#### [Exercise task]
Reproduce nothing but the lines from the start of the material through the line that includes "R = math.radians", both ends included, and omit every picture.

--- start of Dataset section ---

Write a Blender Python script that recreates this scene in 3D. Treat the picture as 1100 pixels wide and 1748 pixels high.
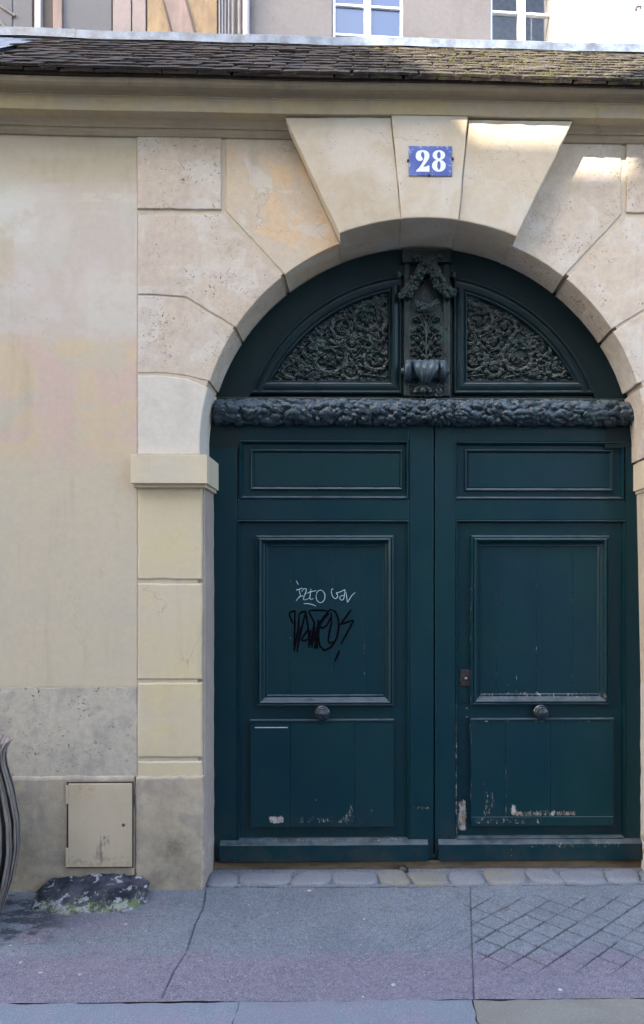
import bpy, math, random
import numpy as np
from mathutils import Vector

for o in list(bpy.data.objects):
    bpy.data.objects.remove(o)
SC = bpy.context.scene
COL = SC.collection
R = math.radians

# ------------------------------------------------------------------ camera, sky, sun
F, PX, PY = 1300.0, 650.0, 1000.0          # focal length and principal point, in photograph pixels
YAW, DIST, EYE = R(0.9), 3.94, 1.60
cam_d = bpy.data.cameras.new('camera')
cam = bpy.data.objects.new('camera', cam_d)
COL.objects.link(cam)
cam.location = (0, -DIST, EYE)
cam.rotation_euler = (R(90), 0, -YAW)
cam_d.sensor_fit = 'VERTICAL'
cam_d.sensor_height = 36.0
cam_d.lens = 36.0 * F / 1748.0
cam_d.shift_x = -(PX - 550.0) / 1748.0
cam_d.shift_y = (PY - 874.0) / 1748.0
cam_d.clip_start, cam_d.clip_end = 0.05, 500
SC.camera = cam
SC.render.resolution_x, SC.render.resolution_y = 644, 1024

SUN = Vector((-0.95, -1.0, 0.92)).normalized()      # towards the sun
W_ = bpy.data.worlds.new('World')
SC.world = W_
W_.use_nodes = True
nt = W_.node_tree
bg = nt.nodes['Background']
sky = nt.nodes.new('ShaderNodeTexSky')
sky.sky_type = 'NISHITA'
sky.sun_disc = False
sky.sun_elevation = math.asin(SUN.z)
sky.sun_rotation = math.atan2(SUN.x, SUN.y)
sky.air_density, sky.dust_density, sky.ozone_density = 1.0, 2.9, 0.65
nt.links.new(sky.outputs[0], bg.inputs[0])
bg.inputs[1].default_value = 0.15
sd = bpy.data.lights.new('sun', 'SUN')
sd.energy, sd.angle, sd.color = 2.0, R(0.53), (1.0, 0.93, 0.82)
sun = bpy.data.objects.new('sun', sd)
COL.objects.link(sun)
sun.rotation_euler = SUN.to_track_quat('Z', 'Y').to_euler()
sun.location = (-8, -10, 14)
vs = SC.view_settings
vs.view_transform, vs.look, vs.gamma, vs.use_curve_mapping = 'Standard', 'None', 1.0, False
vs.exposure = 3.15

# ------------------------------------------------------------------ measuring
FW = np.array([math.sin(YAW), math.cos(YAW), 0.0])
RT = np.array([math.cos(YAW), -math.sin(YAW), 0.0])
CP = np.array([0.0, -DIST, EYE])

def ray(u, v):
    return FW + RT * ((u - PX) / F) + np.array([0, 0, 1.0]) * ((PY - v) / F)

def W(u, v, y):
    """x, z of the point measured at (u, v) on the upright plane at depth y"""
    d = ray(u, v)
    t = (y - CP[1]) / d[1]
    p = CP + d * t
    return (p[0], p[2])

def ground(u, v):
    d = ray(u, v)
    y = -0.5
    for _ in range(8):
        t = (gz(y) - CP[2]) / d[2]
        y = (CP + d * t)[1]
    return (CP + d * t)[0], y

def gz(y):
    return 0.04 + 0.04 * y if y < 0 else 0.04 + 0.2 * y

def rect(u0, v0, u1, v1, y):
    um, vm = (u0 + u1) / 2, (v0 + v1) / 2
    return W(u0, vm, y)[0], W(um, v1, y)[1], W(u1, vm, y)[0], W(um, v0, y)[1]

# ------------------------------------------------------------------ object helpers
WO = {}

def tag(o, label=None, cat=None, group=None, kind=None):
    if label: o['label'] = label
    if cat: o['category'] = cat
    if group: o['group'] = group
    if kind: o['kind'] = kind
    return o

def thing(name, loc, label=None, cat=None, group=None, kind=None, rz=0.0):
    o = bpy.data.objects.new(name, None)
    COL.objects.link(o)
    o.location = loc
    o.rotation_euler = (0, 0, rz)
    o.empty_display_size = 0.1
    WO[o] = np.array(loc, float)
    return tag(o, label, cat, group, kind)

def put(name, verts, faces, mat, parent=None, smooth=False, origin=None):
    v = np.asarray(verts, float)
    if origin is None:
        lo, hi = v.min(0), v.max(0)
        origin = np.array([(lo[0] + hi[0]) / 2, (lo[1] + hi[1]) / 2, lo[2]])
    origin = np.asarray(origin, float)
    me = bpy.data.meshes.new(name)
    me.from_pydata((v - origin).tolist(), [], faces)
    if smooth:
        me.polygons.foreach_set('use_smooth', [True] * len(me.polygons))
    me.materials.append(mat)
    me.update()
    o = bpy.data.objects.new(name, me)
    COL.objects.link(o)
    WO[o] = origin
    if parent is not None:
        o.parent = parent
        o.location = origin - WO[parent]
    else:
        o.location = origin
    return o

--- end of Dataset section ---

#### [Response for this exercise]
Write a Blender Python script that recreates this scene in 3D. Treat the picture as 1100 pixels wide and 1748 pixels high.
import bpy, math, random
import numpy as np
from mathutils import Vector

for o in list(bpy.data.objects):
    bpy.data.objects.remove(o)
SC = bpy.context.scene
COL = SC.collection
R = math.radians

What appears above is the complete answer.